═══ SOURCE DATA

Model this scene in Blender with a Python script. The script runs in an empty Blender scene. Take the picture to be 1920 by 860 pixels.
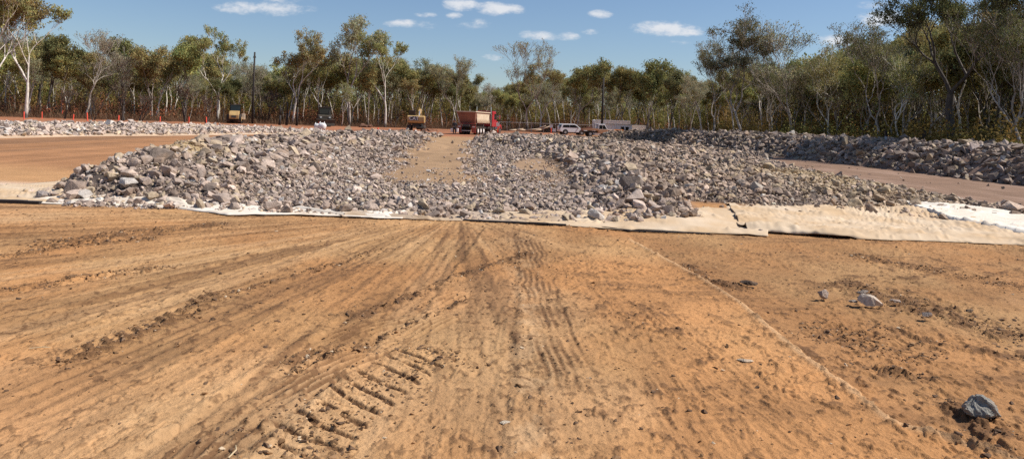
import bpy, bmesh, math, random
import numpy as np
from mathutils import Vector, Matrix, Euler
R = math.radians
rng = np.random.default_rng(7)
random.seed(7)
sc = bpy.context.scene
col = sc.collection

# ------------------------------------------------------------------ camera model
F, CX, CY, HC, ROLL = 1371.0, 960.0, 230.0, 1.7, math.atan(0.035)
cr, sr = math.cos(ROLL), math.sin(ROLL)

def P(px, py, z=0.0):
    """ground point (at height z) seen at a photo pixel"""
    u, v = (px-CX)/F, (CY-py)/F
    Y = -(HC-z)/(u*sr+v*cr)
    return (u*cr-v*sr)*Y, Y

def XAT(px, Y, z=0.0):
    return (((px-CX)/F)*Y-(z-HC)*sr)/cr

def ZTOP(px, py, Y):
    return HC+Y*(((px-CX)/F)*sr+((CY-py)/F)*cr)

cam_d = bpy.data.cameras.new('camera'); cam = bpy.data.objects.new('camera', cam_d); col.objects.link(cam)
cam_d.sensor_width = 36; cam_d.lens = F/1920*36; cam_d.shift_y = -(430-CY)/1920
cam_d.clip_start = 0.1; cam_d.clip_end = 6000
r_ = Vector((cr, 0, sr)); u_ = Vector((-sr, 0, cr)); b_ = Vector((0, -1, 0))
M = Matrix(((r_.x, u_.x, b_.x, 0), (r_.y, u_.y, b_.y, 0), (r_.z, u_.z, b_.z, HC), (0, 0, 0, 1)))
cam.matrix_world = M
sc.camera = cam

# ------------------------------------------------------------------ noise
def _h(ix, iy, seed):
    n = (ix.astype(np.int64)*374761393+iy.astype(np.int64)*668265263+seed*1274126177) & 0xFFFFFFFF
    n = ((n ^ (n >> 13))*1274126177) & 0xFFFFFFFF
    n = n ^ (n >> 16)
    return (n & 0xFFFF)/65535.0

def vn(x, y, seed=0):
    x = np.asarray(x, float); y = np.asarray(y, float)
    ix = np.floor(x); iy = np.floor(y); fx = x-ix; fy = y-iy
    fx = fx*fx*(3-2*fx); fy = fy*fy*(3-2*fy)
    a = _h(ix, iy, seed); b = _h(ix+1, iy, seed); c = _h(ix, iy+1, seed); d = _h(ix+1, iy+1, seed)
    return (a*(1-fx)+b*fx)*(1-fy)+(c*(1-fx)+d*fx)*fy

def fbm(x, y, o=4, seed=0, g=0.5):
    s = 0; a = 1; t = 0
    for i in range(o):
        s = s+a*vn(x*2**i+i*17.3, y*2**i-i*9.1, seed+i); t += a; a *= g
    return s/t

def sst(a, b, x):
    t = np.clip((x-a)/(b-a), 0, 1); return t*t*(3-2*t)

# ------------------------------------------------------------------ polylines / polygons
def pl_dist(X, Y, pts):
    """distance, signed lateral, arclength, interpolated value of a polyline of (x,y[,val])"""
    best = np.full(X.shape, 1e9); lat = np.zeros(X.shape); arc = np.zeros(X.shape); val = np.zeros(X.shape)
    s0 = 0
    for i in range(len(pts)-1):
        a, b = pts[i], pts[i+1]
        dx, dy = b[0]-a[0], b[1]-a[1]; L = math.hypot(dx, dy)
        if L < 1e-6: continue
        t = np.clip(((X-a[0])*dx+(Y-a[1])*dy)/L/L, 0, 1)
        qx, qy = X-a[0]-t*dx, Y-a[1]-t*dy
        d = np.hypot(qx, qy); m = d < best
        best[m] = d[m]; lat[m] = ((qx*dy-qy*dx)/L)[m]; arc[m] = (s0+t*L)[m]
        if len(a) > 2: val[m] = (a[2]+t*(b[2]-a[2]))[m]
        s0 += L
    return best, lat, arc, val

def poly_sd(X, Y, pts):
    """signed distance to polygon, negative inside"""
    d = np.full(X.shape, 1e9); ins = np.zeros(X.shape, bool); n = len(pts)
    for i in range(n):
        a, b = pts[i], pts[(i+1) % n]
        dx, dy = b[0]-a[0], b[1]-a[1]; L2 = dx*dx+dy*dy+1e-12
        t = np.clip(((X-a[0])*dx+(Y-a[1])*dy)/L2, 0, 1)
        d = np.minimum(d, np.hypot(X-a[0]-t*dx, Y-a[1]-t*dy))
        c = ((a[1] > Y) != (b[1] > Y)) & (X < (b[0]-a[0])*(Y-a[1])/((b[1]-a[1]) if abs(b[1]-a[1]) > 1e-9 else 1e-9)+a[0])
        ins ^= c
    return np.where(ins, -d, d)

# ------------------------------------------------------------------ terrain layout (metres)
LBERM = [(-7.7, 14.5, .70), (-7.35, 16.2, .98), (-7.7, 20.6, .98), (-7.7, 27, .98), (-7.7, 33, .98), (-6.9, 44, .92), (-5.9, 50, .75), (-5.2, 54, .1)]
FBERM = [(-36, 22, .55), (-30.5, 38, .56), (-30, 44, .56), (-27.6, 51, .58), (-25.5, 61, .45), (-23.5, 70, .34), (-21.8, 75, .05)]
RSCARP = [(2.9, 13.6, .15), (2.75, 15.2, .55), (2.9, 18.7, .75), (3.1, 27, .75), (2.5, 37, .78), (1.5, 45, .75), (-.6, 54, .7), (-2.0, 62, .65)]
RBERM = [(25, 10, 1.3), (23, 20, 1.42), (22.2, 28, 1.42), (22.0, 37, 1.36), (21.8, 45, 1.4), (21.2, 53, 1.45), (19.0, 64, 1.45), (15.0, 74, 1.45), (11.5, 79, 1.0)]
PATH = [(-1.5, 14.5), (-2.05, 18.3), (-3.0, 31), (-4.2, 50), (-5.0, 70), (-5.4, 93)]
ROCKZONE = [(-8.35, 13.0), (-7.6, 12.6), (-3, 12.5), (1.5, 12.6), (2.6, 12.7), (3.4, 13.1), (3.6, 15.3), (6.5, 15.2), (8.6, 14.9), (10.2, 14.9), (12.4, 14.9), (12.2, 19), (12.5, 26), (13.4, 35), (15.8, 45), (18.2, 50), (19, 58),
            (13, 80), (-1, 80), (-3.2, 74), (-3.2, 60), (-8, 57), (-9.0, 50), (-9.0, 20), (-8.95, 15.5)]
RMOUND = [(2.9, 14.2), (11.8, 14.8), (12.3, 25), (13.8, 34), (16, 45), (18.5, 57), (13, 79), (-1, 79), (-2.4, 62), (0, 52), (1.8, 43), (3, 30)]

def H(X, Y):
    X = np.asarray(X, float); Y = np.asarray(Y, float)
    z = np.zeros(X.shape)
    lump = fbm(X*.45, Y*.45, 3, 5)-.5
    d, lat, s, v = pl_dist(X, Y, LBERM)
    w = np.where(lat < 0, 1.5, 4.2)          # gentler on the right-hand side
    k = np.clip(1-d/w, 0, 1)
    k = k*sst(12.5, 14.0, Y+.25*(X+7))
    z = np.maximum(z, v*(k**np.where(lat < 0, .85, 1.15)) + .25*lump*k)
    d, lat, s, v = pl_dist(X, Y, FBERM)
    k = np.clip(1.12-d/3.6, 0, 1); z = np.maximum(z, v*np.sin(np.minimum(k, 1)*1.57)+.2*lump*k)
    d, lat, s, v = pl_dist(X, Y, RBERM)
    k = np.clip(1.15-d/2.6, 0, 1); z = np.maximum(z, (v-.08)*np.sin(np.minimum(k, 1)*1.57)**.9+.3*lump*k)
    d, lat, s, v = pl_dist(X, Y, RSCARP)
    k = np.clip(1-d/1.5, 0, 1); z = np.maximum(z, v*k**.8+.3*lump*k)
    sd = poly_sd(X, Y, RMOUND)
    k = sst(.3, -3.4, sd-1.6*sst(8, 4, X))
    top = .62-.030*np.clip(X-3, 0, 12)+.3*lump-.003*np.clip(Y-35, 0, 45)
    front = sst(14.3, 19, Y)
    z = np.maximum(z, k*top*(.35+.65*front))
    sd2 = poly_sd(X, Y, ROCKZONE)
    z = np.maximum(z, .12*sst(.2, -1.0, sd2)*(1+lump))
    z = np.where(Y > 90, z + .15*(fbm(X*.05, Y*.05, 2, 9)-.5)*sst(90, 120, Y), z)
    return z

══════

**WHAT IS ASKED**
Please repeat exactly the data above from its first line to the line that contains "cr, sr = math.cos(ROLL), math.sin(ROLL)", inclusive, and leave every picture out.

**ANSWER TO THE TASK**
Model this scene in Blender with a Python script. The script runs in an empty Blender scene. Take the picture to be 1920 by 860 pixels.
import bpy, bmesh, math, random
import numpy as np
from mathutils import Vector, Matrix, Euler
R = math.radians
rng = np.random.default_rng(7)
random.seed(7)
sc = bpy.context.scene
col = sc.collection

# ------------------------------------------------------------------ camera model
F, CX, CY, HC, ROLL = 1371.0, 960.0, 230.0, 1.7, math.atan(0.035)
cr, sr = math.cos(ROLL), math.sin(ROLL)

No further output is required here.